On the ground, farmers report a stark disconnect between official estimates and actual expenses. While US Department of Agriculture and NCGA data project a modest 3% annual increase in total production costs to $209.56/mt, producers say real-world inflation is at least 30% higher, led by diesel, fertilizers, equipment and insurance.
Nate Bair, another farmer from Ohio and board member at the Ohio Corn and Wheat Organization, identified diesel prices as the most pressing concern for the current planting season. However, he warned that fertilizer costs will become the critical issue for 2027, since purchases are typically made the previous summer, meaning decisions made in summer 2026 will determine next year's cost structure.
Wheat farmers in Canada shared a similar sentiment to their US counterparts, seeing minimal fertilizer constraints for the upcoming season. The majority of farmers purchased the fertilizer needed for their crops during the winter, before the Middle East war broke out in February 2026.

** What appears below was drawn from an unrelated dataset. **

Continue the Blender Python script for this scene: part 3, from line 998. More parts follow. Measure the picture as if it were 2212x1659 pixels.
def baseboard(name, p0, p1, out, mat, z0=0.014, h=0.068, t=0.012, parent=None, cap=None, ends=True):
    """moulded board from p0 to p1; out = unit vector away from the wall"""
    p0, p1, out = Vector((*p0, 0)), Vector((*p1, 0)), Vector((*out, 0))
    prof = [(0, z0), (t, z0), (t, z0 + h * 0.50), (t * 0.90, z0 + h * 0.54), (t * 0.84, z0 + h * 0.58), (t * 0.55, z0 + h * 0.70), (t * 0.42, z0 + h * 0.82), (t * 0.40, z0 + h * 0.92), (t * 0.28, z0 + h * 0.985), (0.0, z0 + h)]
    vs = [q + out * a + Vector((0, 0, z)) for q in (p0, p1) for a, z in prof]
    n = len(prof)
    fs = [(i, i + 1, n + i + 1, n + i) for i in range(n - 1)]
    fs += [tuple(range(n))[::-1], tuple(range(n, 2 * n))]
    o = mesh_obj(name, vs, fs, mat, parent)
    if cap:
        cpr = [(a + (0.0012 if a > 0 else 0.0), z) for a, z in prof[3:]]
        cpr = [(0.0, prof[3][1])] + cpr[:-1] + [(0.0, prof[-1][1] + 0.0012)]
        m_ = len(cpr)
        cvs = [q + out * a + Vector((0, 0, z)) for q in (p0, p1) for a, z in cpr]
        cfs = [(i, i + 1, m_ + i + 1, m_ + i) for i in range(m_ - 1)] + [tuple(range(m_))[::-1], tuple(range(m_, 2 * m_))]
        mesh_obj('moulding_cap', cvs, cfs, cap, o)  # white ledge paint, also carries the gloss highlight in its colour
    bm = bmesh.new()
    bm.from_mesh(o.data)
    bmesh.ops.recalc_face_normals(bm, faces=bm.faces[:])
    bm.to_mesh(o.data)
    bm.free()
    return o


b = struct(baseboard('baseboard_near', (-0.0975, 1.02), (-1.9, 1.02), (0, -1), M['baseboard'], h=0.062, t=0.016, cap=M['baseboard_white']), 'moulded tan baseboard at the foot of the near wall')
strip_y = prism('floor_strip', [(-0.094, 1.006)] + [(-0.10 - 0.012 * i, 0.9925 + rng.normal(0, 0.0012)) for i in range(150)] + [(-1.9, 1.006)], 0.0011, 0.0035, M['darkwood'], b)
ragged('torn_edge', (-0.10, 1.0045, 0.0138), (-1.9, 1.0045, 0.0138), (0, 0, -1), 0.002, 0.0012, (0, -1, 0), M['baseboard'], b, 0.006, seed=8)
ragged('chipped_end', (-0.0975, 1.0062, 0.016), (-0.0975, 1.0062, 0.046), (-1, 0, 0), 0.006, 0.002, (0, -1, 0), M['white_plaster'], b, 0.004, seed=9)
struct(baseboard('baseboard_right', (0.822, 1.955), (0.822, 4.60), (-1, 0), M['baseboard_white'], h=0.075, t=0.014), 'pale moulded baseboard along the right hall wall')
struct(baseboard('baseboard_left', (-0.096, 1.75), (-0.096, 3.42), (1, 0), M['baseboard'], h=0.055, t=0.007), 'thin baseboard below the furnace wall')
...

"It appears that a good portion of farmers bought their fertilizer prior to the price increases," a Canadian wheat trader said. "The question is if they will use it or just sell it and not put too much nitrogen this season."
The timing of winter purchases has insulated Canadian wheat economics from the immediate fertilizer cost inflation, though the decision to potentially reduce nitrogen applications carries risks. Adding nitrogen to the wheat crop helps to increase yields and overall crop quality, with a reduction in nitrogen application potentially impacting both.
Canadian wheat prices have seen minimal direct impact from fertilizer costs, with the 2026 crop largely shielded by pre-positioned inventories. Instead, weather concerns for US winter wheat and energy market rallies have driven a wheat futures rally, lifting flat prices for both Canadian and US wheat.
"A high percentage of producers have their supply locked in for the most part and will pull from supplies that are already in place across farm country," a US wheat and corn farmer said. "There are producers that are definitely looking at using lower fertilizer amounts or trying to become more accurate with placement and usage."
The real concern is for 2027 when farmers must replenish inventories for the next planting cycle, the farmer added. If fertilizer and fuel prices stay elevated, that season could see more significant impacts on margins and planting decisions for farmers.
Platts assessed Canada Western Red Spring Wheat 13.5% FOB Vancouver 30-45 days forward at $274.75/mt on May 7.